GDPR, le strategie Apple, Microsoft e Twitter

E’ del tutto evidente come le strategie oggi adottate dai colossi del web siano agli antipodi di quelle impiegate fino a poco tempo fa. Basti pensare alla nuova attenzione mostrata da dette società al tema della geolocalizzazione. La stessa, infatti, come visto è stata proposta da Google Maps, ma anche Apple, nel sistema operativo IOS 13, ha previsto una maggior tutela sotto questo aspetto.

Anche Microsoft si impegna nel creare una tutela uniforme in punto di privacy per gli utenti di tutti i paesi del mondo, prevedendo il diritto di accesso ai dati, alla loro correzione o cancellazione, all’opposizione per uso di marketing, nell’ottica di uniformare la disciplina al GDPR.

Stessa linea d’azione è intrapresa da Twitter, che offre agli utenti la possibilità di controllare quali dati sono salvati all’interno della piattaforma web.

Privacy e big tech, cosa aspettarsi in futuro

La situazione vigente che trapela dalle grandi compagnie hi-tech presenta tratti comuni in ognuna delle società menzionate, in quanto le attività poste in essere dai grandi colossi del web convergono in un’unica direzione, vale a dire il miglioramento dei livelli di tutela per la privacy degli utenti e per la sicurezza nella navigazione on line.
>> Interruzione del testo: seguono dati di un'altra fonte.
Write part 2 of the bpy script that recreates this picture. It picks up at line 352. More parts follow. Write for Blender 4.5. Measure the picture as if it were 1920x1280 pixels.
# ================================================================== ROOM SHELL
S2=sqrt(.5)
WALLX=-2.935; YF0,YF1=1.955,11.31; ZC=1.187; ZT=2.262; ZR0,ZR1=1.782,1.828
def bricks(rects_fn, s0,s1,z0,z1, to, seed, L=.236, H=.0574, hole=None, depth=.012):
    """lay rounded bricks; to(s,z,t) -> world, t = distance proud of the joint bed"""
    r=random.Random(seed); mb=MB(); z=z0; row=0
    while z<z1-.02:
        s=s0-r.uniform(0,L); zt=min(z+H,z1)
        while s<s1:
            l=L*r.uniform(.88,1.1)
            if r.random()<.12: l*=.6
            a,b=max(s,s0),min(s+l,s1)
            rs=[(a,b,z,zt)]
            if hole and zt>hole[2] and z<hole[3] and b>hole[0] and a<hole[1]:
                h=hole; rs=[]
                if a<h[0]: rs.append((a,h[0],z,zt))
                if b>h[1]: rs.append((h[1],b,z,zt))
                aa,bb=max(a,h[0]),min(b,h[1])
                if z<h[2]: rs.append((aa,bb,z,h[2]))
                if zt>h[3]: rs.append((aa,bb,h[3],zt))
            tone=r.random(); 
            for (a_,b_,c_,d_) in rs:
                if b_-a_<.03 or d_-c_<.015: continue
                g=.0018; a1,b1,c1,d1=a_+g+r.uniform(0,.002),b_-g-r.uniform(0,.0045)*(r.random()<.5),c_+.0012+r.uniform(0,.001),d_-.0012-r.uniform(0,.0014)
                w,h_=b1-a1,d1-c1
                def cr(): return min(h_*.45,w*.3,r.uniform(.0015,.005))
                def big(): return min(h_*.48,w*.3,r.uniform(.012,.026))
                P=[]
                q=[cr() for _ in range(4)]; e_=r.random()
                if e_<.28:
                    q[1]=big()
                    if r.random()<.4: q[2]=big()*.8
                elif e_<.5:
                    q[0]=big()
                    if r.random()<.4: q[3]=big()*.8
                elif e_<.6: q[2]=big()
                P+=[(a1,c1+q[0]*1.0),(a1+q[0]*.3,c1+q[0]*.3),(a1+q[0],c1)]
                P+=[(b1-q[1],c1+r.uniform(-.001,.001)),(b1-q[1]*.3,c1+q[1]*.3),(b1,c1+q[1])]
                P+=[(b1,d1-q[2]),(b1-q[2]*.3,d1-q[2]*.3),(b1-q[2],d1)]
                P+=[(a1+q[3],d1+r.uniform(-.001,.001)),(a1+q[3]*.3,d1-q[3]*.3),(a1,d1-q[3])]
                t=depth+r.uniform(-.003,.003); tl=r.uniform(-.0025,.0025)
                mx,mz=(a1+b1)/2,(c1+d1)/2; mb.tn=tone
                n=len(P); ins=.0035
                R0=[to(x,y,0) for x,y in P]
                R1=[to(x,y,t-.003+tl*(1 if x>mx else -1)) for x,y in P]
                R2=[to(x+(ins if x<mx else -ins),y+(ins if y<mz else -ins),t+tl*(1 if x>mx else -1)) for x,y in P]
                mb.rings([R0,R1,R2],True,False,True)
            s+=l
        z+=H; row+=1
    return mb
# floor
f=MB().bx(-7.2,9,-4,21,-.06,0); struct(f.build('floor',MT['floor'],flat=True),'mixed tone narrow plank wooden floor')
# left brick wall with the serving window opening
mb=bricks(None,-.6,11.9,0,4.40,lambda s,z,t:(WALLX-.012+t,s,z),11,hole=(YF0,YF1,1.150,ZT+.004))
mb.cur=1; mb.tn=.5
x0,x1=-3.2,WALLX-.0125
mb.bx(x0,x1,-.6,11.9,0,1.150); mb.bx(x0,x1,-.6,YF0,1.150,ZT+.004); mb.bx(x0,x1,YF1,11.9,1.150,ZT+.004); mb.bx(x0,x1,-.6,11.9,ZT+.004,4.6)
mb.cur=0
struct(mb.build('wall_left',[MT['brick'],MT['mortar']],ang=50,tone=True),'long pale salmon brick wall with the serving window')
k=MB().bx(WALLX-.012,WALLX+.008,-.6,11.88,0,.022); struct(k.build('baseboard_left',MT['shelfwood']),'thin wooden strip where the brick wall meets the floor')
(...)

L’impatto scaturito dalle sanzioni inflitte per violazione privacy è stato notevole. Abbiamo visto l’impegno di Google nel migliorare l’assetto privacy con l’introduzione di nuove funzioni quale, ad esempio, la possibilità di navigare in modo anonimo e con la maggior sicurezza possibile. Ed anche le promesse di Facebook messe già inizialmente in atto in Italia con la chiusura di pagine o disattivazione di app che violavano le regole del social network.

Emblematico, in tema di gestione del trattamento dati personali degli utenti da parte di tali grandi società è quanto statuito dal Garante per la privacy, Antonello Soro: “I gestori delle grandi piattaforme si sono dati le regole da soli e ne pretendono il rispetto, ma sono loro gli unici giudici e questo non va bene. Certo i provider vanno responsabilizzati, ma il bilanciamento tra diritti fondamentali spetta all’autorità pubblica”.

Pensando agli eventi cui si riferiscono i fatti di cronaca quanto affermato dal Garante Privacy rappresenta indubbiamente lo specchio della situazione esistente fino a poco tempo fa. Ed allora è d’obbligo la considerazione secondo cui l‘atteggiamento adottato attualmente dai big dell’hi-tech altro non sembrerebbe che il frutto di una vera e propria “imposizione”, determinata dai vari scandali emersi nel corso degli ultimi anni. Non si tratta dunque di una loro iniziativa spontanea, che, come tale, avrebbe dovuto sussistere, tramite scelte eticamente corrette, fin dall’origine della disponibilità di un patrimonio di dati personali, aventi notevole valore anche dal punto di vista economico.

In conclusione, si auspica per il futuro il raggiungimento del più alto livello di tutela della privacy di milioni di utenti, eliminando la totale libertà che in passato i colossi del web hanno goduto. L’attività delle grandi aziende sembrerebbe oggi protesa verso questo traguardo che si pone quale monito nel lungo percorso iniziato solo negli ultimi mesi. La speranza è che l’attenzione che si percepisce oggi per la regolamentazione in materia di privacy sia tale da mantenersi linea guida fondamentale all’interno delle compagnie hi-tech e si mantenga allo stesso tempo alto il livello di controllo della gestione dati ad esse connessa, all’evidente scopo di evitare nuovi casi di diffusione non autorizzata di dati personali a società terze per i più disparati fini, economici, politici, etc.